The Middle Passage has long been a trope for unspeakable terror. Popes and abolitionists—white and black—invoked it as the specter of human dread. Artists and intellectuals depicted the Middle Passage as the penultimate expression of human suffering. As a sign of the Western encounter with Africa, modern scholars—besides those involved in the numbers’ game—have been reticent to press beyond the metaphorically significance of the Middle Passage. As a result, the Middle Passage has emerged as shorthand for human travail thereby rendering it both meaningful and meaningless. But a recent generation of scholars has been keen on discerning how the Middle Passage as social experience defined lives, histories and contemporary social selves.
In the last few years, publications on slavery and the slave trade have transformed the conceptual and historiographical landscape of what we knew, wrote alongside or against, and constituted the epistemological terrain through which the study of slavery and the slave trade were configured. As a result, new questions have supplanted previous ones thereby configuring a new conceptual horizon for slavery studies and the slave trade.
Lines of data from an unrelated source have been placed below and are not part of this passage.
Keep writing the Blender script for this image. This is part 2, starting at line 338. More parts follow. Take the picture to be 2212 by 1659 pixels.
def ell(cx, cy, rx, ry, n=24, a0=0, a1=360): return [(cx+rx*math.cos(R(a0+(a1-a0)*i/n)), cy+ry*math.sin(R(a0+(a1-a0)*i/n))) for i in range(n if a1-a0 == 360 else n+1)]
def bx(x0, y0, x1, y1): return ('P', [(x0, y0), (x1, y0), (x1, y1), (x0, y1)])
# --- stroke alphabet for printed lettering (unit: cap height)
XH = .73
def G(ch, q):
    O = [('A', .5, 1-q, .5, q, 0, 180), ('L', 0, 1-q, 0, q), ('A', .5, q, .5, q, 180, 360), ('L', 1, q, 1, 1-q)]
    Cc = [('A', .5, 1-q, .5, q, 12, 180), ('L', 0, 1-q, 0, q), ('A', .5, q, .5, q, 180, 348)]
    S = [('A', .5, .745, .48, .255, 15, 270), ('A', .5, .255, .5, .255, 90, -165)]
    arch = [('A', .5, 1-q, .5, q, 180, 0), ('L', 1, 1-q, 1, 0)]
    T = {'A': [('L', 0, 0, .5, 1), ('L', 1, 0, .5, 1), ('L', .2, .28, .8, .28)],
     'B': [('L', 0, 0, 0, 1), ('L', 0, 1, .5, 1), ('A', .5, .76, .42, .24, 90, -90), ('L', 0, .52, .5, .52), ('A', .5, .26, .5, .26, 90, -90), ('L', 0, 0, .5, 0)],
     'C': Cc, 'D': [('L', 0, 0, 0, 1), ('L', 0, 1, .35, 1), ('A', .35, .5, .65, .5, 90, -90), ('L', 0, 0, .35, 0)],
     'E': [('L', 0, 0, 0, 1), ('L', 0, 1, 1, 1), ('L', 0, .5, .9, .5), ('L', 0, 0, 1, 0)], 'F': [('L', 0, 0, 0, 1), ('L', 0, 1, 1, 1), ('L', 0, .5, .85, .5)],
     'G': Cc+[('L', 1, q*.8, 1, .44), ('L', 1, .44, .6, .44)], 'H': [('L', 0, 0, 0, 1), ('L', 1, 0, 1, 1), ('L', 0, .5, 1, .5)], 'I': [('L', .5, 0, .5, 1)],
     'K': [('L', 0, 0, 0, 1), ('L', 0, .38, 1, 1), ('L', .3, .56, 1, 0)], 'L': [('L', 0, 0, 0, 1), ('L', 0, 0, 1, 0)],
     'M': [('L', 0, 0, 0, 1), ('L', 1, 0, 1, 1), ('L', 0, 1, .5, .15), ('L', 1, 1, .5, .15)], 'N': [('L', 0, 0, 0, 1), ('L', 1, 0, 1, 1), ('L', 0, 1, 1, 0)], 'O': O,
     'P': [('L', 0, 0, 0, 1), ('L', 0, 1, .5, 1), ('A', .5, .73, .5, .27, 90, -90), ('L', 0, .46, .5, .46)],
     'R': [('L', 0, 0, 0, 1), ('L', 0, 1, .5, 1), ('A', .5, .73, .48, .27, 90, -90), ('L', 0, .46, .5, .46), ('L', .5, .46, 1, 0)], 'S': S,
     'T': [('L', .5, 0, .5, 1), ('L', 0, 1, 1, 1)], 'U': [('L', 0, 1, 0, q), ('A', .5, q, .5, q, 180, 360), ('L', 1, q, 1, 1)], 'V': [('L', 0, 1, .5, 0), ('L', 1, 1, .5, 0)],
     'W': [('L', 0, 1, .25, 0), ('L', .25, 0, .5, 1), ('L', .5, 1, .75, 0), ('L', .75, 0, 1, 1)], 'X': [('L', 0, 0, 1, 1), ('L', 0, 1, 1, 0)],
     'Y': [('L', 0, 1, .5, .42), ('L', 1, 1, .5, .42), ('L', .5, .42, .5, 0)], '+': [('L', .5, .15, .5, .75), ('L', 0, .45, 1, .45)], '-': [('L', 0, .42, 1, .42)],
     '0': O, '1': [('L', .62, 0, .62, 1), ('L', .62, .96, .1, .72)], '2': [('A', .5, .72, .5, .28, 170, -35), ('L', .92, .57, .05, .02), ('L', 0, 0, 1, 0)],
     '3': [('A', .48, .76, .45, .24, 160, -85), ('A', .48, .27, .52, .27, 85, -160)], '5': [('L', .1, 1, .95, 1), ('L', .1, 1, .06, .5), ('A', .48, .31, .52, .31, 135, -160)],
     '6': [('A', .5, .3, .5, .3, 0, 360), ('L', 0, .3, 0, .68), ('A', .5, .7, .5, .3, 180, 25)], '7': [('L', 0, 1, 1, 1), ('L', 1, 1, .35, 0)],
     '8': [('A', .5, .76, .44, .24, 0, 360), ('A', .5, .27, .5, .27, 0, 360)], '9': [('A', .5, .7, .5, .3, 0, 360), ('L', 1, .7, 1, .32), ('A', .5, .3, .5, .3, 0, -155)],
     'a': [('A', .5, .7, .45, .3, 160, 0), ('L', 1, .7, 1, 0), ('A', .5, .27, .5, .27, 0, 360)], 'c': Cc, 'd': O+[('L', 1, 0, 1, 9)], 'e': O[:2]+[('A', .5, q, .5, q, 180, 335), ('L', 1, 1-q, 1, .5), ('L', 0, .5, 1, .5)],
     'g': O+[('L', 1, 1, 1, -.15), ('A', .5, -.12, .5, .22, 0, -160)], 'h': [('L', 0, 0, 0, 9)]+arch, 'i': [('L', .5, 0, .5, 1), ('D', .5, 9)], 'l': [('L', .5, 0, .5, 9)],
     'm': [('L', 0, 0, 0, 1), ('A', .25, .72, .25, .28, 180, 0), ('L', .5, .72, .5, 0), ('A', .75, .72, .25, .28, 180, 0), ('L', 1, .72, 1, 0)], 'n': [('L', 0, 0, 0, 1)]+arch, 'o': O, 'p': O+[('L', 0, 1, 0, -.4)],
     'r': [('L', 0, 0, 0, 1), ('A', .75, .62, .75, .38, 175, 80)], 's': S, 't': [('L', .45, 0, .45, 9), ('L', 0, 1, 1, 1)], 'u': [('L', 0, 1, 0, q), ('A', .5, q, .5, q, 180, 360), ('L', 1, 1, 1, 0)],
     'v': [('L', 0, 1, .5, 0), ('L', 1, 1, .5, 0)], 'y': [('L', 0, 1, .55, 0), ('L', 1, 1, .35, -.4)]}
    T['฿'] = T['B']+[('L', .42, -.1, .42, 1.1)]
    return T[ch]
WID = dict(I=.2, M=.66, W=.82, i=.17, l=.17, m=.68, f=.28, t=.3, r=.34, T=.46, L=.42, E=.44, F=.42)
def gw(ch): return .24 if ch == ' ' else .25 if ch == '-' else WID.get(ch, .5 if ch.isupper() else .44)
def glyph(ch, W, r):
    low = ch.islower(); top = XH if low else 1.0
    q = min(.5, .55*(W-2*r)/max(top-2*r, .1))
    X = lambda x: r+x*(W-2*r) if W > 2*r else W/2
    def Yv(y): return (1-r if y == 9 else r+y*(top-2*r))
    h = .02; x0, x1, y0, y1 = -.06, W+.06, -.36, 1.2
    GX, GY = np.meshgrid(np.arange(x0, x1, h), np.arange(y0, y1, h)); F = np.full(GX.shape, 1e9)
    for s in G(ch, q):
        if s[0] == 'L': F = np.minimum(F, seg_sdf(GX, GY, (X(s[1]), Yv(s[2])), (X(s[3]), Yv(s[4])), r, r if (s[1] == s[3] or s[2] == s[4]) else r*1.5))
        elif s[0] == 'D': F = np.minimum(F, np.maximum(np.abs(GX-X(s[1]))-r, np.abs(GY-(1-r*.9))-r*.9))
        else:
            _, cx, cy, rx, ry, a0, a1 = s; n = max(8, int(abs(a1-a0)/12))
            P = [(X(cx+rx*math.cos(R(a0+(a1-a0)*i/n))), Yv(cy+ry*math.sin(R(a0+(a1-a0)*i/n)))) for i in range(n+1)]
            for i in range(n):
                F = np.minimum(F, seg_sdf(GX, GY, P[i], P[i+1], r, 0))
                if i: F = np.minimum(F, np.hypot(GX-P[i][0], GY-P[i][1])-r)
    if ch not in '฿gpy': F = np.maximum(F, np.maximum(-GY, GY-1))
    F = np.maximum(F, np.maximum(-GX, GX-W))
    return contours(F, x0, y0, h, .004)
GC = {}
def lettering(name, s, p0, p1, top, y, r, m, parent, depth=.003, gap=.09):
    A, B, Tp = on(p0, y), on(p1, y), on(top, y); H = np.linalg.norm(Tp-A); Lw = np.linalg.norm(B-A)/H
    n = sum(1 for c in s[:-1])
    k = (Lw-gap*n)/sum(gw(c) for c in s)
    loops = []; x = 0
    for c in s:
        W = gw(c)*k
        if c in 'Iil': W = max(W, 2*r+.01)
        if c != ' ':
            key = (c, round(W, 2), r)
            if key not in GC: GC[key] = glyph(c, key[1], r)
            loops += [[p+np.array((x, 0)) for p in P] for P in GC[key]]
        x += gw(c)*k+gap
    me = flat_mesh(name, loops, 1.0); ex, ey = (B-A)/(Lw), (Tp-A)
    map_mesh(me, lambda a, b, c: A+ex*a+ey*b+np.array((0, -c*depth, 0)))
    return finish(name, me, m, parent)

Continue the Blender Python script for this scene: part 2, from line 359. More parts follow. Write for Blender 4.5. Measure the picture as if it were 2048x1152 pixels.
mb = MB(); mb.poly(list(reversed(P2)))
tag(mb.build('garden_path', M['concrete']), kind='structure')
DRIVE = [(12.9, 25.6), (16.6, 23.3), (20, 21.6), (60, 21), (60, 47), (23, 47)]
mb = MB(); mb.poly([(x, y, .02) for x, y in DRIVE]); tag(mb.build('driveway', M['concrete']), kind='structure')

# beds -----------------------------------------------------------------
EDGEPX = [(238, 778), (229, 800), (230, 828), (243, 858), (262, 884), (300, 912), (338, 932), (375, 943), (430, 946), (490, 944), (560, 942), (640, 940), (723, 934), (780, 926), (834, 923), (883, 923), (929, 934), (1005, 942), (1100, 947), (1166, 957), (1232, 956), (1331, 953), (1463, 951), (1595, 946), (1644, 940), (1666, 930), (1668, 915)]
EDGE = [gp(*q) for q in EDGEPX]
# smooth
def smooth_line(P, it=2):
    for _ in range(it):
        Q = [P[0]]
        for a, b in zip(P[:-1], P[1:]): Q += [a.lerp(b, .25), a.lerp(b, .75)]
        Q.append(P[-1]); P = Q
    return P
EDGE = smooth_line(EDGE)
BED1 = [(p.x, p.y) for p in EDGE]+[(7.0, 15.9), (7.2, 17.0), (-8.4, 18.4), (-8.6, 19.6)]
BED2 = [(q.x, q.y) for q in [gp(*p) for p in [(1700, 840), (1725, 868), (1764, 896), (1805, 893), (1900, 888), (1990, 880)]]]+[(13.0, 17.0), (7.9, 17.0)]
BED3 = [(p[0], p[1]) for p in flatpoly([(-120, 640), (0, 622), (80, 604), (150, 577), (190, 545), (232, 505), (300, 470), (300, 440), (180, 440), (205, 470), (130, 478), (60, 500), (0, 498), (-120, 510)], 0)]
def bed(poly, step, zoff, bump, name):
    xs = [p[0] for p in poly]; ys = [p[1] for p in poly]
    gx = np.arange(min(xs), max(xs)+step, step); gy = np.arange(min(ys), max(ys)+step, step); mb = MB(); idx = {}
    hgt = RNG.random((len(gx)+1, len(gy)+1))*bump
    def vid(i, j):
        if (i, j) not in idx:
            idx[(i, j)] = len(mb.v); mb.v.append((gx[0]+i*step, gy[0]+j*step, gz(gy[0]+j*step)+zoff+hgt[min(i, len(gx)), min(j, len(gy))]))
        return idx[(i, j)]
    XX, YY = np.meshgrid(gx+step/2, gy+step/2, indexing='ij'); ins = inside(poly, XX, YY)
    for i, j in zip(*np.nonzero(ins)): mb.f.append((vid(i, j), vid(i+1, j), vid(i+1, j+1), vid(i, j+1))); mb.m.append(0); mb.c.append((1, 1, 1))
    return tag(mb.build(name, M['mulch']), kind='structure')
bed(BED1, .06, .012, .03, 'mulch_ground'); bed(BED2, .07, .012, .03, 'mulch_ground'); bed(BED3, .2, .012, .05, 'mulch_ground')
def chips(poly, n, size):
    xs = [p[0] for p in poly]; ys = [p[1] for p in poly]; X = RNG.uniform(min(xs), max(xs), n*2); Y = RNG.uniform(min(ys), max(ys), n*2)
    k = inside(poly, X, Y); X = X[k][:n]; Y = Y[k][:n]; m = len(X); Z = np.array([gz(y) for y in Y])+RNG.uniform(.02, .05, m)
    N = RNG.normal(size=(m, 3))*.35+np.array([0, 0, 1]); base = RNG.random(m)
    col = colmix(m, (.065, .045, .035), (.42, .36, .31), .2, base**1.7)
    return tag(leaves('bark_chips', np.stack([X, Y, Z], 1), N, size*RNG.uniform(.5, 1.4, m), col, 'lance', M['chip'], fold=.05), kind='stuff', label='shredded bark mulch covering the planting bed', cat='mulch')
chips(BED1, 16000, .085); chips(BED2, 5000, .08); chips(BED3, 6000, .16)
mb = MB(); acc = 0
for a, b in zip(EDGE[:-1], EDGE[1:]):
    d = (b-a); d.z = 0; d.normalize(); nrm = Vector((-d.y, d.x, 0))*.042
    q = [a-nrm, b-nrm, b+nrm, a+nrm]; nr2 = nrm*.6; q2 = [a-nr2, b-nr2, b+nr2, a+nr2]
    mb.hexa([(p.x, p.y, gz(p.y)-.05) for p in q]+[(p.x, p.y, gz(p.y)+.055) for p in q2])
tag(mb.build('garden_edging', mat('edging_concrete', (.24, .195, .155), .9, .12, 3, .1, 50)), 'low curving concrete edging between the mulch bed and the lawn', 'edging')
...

Among the distinguished participants in this two-day event are: Vincent Brown (Harvard University), Yvette Christiansë (Fordham University), Saidiya Hartman (Columbia University), Stephanie Smallwood (University of Washington), James Sweet (University of Wisconsin), Eve Troutt-Powell (University of Pennsylvania) and Edlie Wong (Rutgers University).
It is our hope that our conversations during “Middle Passages: Histories & Poetics” will contribute to re-configuring the conceptual horizon of slavery studies through a focused dialogue.